- What you will do:
Where the word "continues" occurs in a line, return that line.

— BEGIN Excerpted records —

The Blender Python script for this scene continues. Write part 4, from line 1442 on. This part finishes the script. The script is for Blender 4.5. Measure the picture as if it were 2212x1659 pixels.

— END Excerpted records —
— BEGIN Excerpted records —

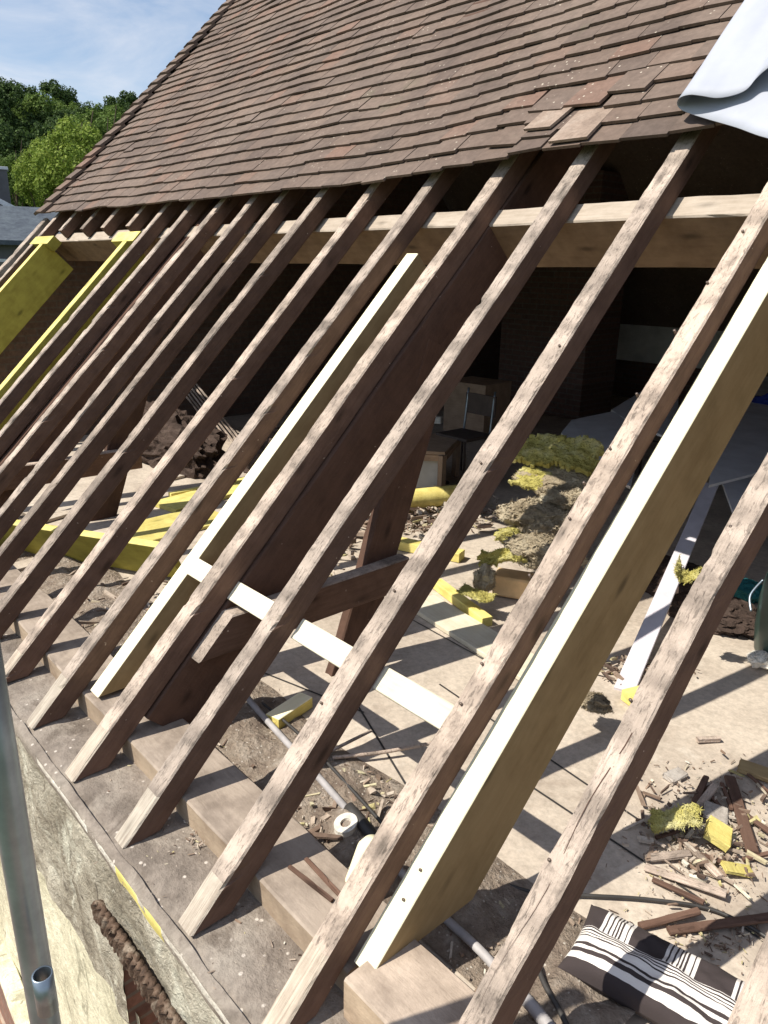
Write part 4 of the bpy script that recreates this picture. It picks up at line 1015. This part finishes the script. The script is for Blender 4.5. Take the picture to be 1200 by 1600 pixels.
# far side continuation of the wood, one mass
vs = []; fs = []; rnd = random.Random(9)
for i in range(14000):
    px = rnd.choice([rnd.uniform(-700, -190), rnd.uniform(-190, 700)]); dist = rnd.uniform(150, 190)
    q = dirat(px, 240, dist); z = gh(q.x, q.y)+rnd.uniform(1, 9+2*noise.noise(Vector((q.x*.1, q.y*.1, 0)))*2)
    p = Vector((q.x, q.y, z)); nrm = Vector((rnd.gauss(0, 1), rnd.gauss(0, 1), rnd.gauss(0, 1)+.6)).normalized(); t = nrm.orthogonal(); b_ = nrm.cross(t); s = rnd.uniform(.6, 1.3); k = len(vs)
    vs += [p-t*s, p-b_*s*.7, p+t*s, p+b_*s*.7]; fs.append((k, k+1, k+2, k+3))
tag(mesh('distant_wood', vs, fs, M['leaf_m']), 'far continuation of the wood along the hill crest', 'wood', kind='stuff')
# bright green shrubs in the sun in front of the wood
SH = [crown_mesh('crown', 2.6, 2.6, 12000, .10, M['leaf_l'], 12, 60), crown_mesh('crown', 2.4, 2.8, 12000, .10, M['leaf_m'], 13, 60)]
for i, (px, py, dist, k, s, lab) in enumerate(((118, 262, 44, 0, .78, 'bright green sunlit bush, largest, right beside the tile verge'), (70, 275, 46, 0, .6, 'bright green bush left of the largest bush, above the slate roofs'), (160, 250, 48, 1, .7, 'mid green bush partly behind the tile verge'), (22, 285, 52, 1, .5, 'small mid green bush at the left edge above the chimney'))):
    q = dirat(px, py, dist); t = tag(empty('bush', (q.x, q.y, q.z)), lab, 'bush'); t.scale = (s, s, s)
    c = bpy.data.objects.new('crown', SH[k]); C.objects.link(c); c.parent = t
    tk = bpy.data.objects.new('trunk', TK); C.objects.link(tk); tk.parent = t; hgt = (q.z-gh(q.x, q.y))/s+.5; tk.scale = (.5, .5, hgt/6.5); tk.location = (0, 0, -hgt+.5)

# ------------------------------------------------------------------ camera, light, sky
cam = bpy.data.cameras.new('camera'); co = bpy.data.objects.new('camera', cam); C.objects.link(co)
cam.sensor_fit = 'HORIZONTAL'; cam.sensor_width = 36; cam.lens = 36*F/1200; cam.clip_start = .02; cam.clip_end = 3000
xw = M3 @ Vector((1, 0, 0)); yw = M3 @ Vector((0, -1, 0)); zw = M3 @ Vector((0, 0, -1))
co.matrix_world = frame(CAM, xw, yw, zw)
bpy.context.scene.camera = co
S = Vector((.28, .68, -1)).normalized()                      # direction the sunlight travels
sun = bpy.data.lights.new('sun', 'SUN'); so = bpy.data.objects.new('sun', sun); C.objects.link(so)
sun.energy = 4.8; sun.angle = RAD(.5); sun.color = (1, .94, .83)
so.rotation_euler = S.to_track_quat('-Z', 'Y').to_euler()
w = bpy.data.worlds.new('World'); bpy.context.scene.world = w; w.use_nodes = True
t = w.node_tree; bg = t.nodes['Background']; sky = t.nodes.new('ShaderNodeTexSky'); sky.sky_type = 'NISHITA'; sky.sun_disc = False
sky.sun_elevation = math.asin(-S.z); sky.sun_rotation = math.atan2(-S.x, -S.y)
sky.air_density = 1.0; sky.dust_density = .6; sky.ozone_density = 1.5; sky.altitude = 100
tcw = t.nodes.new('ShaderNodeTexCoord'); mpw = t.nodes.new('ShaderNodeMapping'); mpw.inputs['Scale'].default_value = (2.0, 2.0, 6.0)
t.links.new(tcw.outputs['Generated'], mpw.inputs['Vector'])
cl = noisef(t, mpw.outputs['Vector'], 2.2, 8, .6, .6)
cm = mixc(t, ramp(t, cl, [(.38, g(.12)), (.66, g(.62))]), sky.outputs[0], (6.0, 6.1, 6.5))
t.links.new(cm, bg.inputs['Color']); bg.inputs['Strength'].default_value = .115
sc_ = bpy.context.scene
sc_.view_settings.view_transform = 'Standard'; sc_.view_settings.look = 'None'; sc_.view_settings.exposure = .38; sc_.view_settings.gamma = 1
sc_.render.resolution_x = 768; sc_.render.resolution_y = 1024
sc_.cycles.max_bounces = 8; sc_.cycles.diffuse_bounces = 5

— END Excerpted records —
— BEGIN Excerpted records —

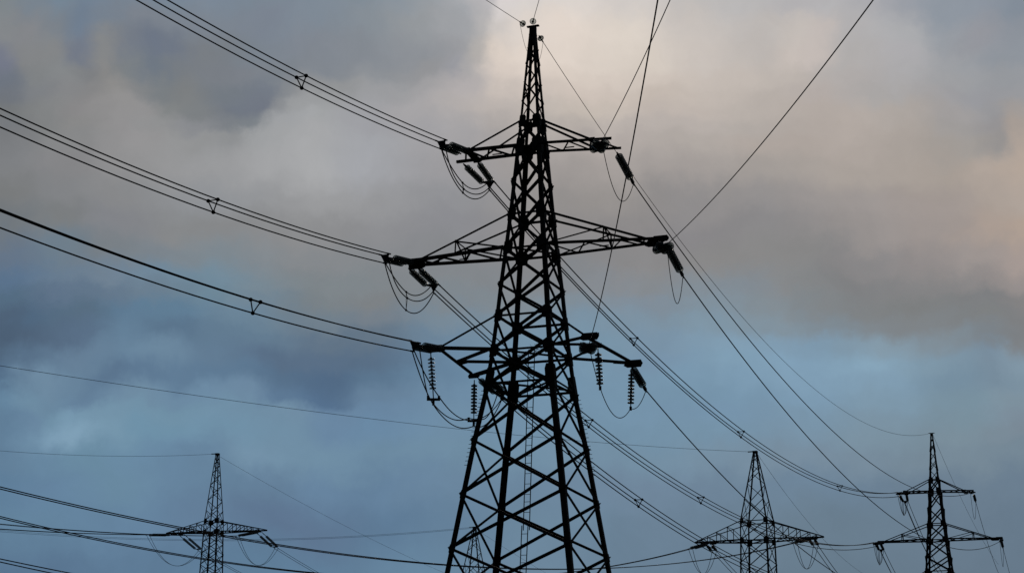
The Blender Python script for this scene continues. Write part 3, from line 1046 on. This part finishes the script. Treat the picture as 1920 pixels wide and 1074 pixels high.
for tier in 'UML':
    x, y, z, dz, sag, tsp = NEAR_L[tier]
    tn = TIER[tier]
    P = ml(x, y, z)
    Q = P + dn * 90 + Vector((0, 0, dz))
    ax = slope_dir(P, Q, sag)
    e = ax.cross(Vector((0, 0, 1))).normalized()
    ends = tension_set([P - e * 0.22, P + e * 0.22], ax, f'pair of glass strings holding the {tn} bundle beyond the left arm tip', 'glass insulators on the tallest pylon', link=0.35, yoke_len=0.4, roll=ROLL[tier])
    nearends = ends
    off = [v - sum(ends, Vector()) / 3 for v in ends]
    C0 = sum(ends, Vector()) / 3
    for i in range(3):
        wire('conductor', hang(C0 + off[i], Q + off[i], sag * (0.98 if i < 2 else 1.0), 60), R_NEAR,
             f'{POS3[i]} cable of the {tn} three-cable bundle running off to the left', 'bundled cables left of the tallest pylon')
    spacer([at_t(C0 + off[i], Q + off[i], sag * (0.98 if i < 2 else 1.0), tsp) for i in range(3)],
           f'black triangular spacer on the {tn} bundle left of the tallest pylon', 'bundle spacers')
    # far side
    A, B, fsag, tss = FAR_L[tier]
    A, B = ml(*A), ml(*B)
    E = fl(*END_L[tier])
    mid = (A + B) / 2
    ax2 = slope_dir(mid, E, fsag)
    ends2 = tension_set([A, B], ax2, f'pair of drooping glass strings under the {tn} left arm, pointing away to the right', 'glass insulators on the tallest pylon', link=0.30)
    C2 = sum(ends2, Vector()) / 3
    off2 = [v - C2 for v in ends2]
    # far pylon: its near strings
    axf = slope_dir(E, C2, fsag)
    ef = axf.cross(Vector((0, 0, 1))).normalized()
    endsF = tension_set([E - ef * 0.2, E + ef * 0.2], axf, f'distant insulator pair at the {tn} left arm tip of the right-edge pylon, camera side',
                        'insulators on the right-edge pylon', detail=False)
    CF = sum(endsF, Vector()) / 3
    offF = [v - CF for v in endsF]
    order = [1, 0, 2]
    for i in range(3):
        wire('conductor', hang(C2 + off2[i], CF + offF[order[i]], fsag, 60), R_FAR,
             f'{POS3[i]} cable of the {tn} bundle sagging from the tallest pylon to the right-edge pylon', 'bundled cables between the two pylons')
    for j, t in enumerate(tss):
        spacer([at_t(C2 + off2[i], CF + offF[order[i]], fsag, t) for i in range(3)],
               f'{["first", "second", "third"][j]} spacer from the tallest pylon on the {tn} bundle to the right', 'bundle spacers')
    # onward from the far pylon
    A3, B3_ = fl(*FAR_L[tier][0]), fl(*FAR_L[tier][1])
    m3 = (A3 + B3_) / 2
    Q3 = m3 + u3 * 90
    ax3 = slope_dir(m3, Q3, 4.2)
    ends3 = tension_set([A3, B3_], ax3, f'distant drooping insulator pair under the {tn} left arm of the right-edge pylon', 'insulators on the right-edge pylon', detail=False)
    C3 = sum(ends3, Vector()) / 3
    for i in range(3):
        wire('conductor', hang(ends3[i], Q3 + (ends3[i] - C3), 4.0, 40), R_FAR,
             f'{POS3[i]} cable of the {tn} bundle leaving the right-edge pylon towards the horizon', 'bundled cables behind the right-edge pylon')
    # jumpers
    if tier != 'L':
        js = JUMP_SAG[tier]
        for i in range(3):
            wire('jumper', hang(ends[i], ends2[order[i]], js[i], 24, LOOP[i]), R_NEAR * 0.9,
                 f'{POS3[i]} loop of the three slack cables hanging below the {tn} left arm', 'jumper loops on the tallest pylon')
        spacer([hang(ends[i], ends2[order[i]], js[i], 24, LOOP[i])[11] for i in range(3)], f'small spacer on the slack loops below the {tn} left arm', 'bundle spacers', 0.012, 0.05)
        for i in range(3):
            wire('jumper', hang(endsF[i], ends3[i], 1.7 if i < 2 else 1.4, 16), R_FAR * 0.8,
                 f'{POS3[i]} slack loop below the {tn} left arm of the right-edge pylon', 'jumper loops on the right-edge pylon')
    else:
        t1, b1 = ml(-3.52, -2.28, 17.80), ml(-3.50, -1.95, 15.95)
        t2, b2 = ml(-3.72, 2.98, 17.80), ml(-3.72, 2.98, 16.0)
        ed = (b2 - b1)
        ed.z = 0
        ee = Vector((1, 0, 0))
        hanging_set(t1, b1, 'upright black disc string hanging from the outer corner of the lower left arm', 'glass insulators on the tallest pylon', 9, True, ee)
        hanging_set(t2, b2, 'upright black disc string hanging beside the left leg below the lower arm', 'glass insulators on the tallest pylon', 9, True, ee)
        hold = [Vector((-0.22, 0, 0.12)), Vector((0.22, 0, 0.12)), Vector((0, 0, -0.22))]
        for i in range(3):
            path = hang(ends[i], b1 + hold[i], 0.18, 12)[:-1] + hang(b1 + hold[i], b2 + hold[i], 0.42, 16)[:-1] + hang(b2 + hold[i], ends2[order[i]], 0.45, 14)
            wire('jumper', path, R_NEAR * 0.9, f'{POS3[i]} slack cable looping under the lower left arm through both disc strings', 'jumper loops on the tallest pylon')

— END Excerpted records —

- Result of the exercise:
The Blender Python script for this scene continues. Write part 4, from line 1442 on. This part finishes the script. The script is for Blender 4.5. Measure the picture as if it were 2212x1659 pixels.
The Blender Python script for this scene continues. Write part 3, from line 1046 on. This part finishes the script. Treat the picture as 1920 pixels wide and 1074 pixels high.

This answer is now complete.